Former MP Clare Short has criticised Benefits Street - the Channel 4 show filmed in her former constituency - calling it "crummy and misleading".
The ex Secretary of State for International Development branded the controversial documentary an excuse for "viewers to judge and sneer".
Short was MP for Ladywood, the Birmingham constituency where the TV series is set, for 27 years and grew up in the vicinity.
Dee Roberts (left) known locally as Black Dee and Deirdre Kelly (right) known locally as White Dee walk along James Turner Street in Birmingham
She told the Radio Times that the programme focused on so few of the nearly 100 houses on John Turner Street that it was "totally unrepresentative."
Benefits Street has been a ratings success for Channel 4, attracting between four and five million viewers.
But TV bosses have been accused of turning poverty into entertainment with the series, which has attracted over 1,700 complaints.

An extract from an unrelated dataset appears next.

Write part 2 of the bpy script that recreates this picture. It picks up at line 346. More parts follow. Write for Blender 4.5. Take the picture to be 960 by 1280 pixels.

Former Labour MP Ms Short told the magazine that up until the 1980s, when the area was hit by unemployment and a "new culture of drugs, crime and mental health problems", everyone was in work.
She said that the show was not representative because "in a typical Ladywood street of 100 houses, 42 people would be living on the state pension, 15 would be sick and disabled (many of them also old) (and) those on Jobseeker's Allowance would be fewer than three."
Short, who stood down as an MP at the 2010 general election, said of the show: "It seems, to me at least, another example of the voyeur, Big Brother phenomenon.
"I fear some of the people featured played up to the cameras, thinking they'd at last found a little of the 'glamour' of so-called celebrity for which so many yearn.
"But more darkly it provided false justification for viewers to judge and sneer.
"For me, Benefits Street is a crummy and misleading series of programmes. It demeans rather than informs.
"For even among the most disreputable people of Ladywood, there's a spark of likeability and hope that means that no-one should be written off."
Some residents featured on the TV series, which ends on February 10, have claimed that they were tricked by film-makers into taking part.
The show has also sparked hundreds of complaints to broadcasting watchdog Ofcom and Channel 4 about the way it portrayed people on benefits.
Ofcom has received 956 complaints and Channel 4 said it had just over 800, while another 100 contacted the broadcaster to say that they liked the show.
Some viewers' tweets sent after the first episode contained abusive messages and death threats aimed at the programme's participants.
Last month, police charged a number of people on the street with drug offences.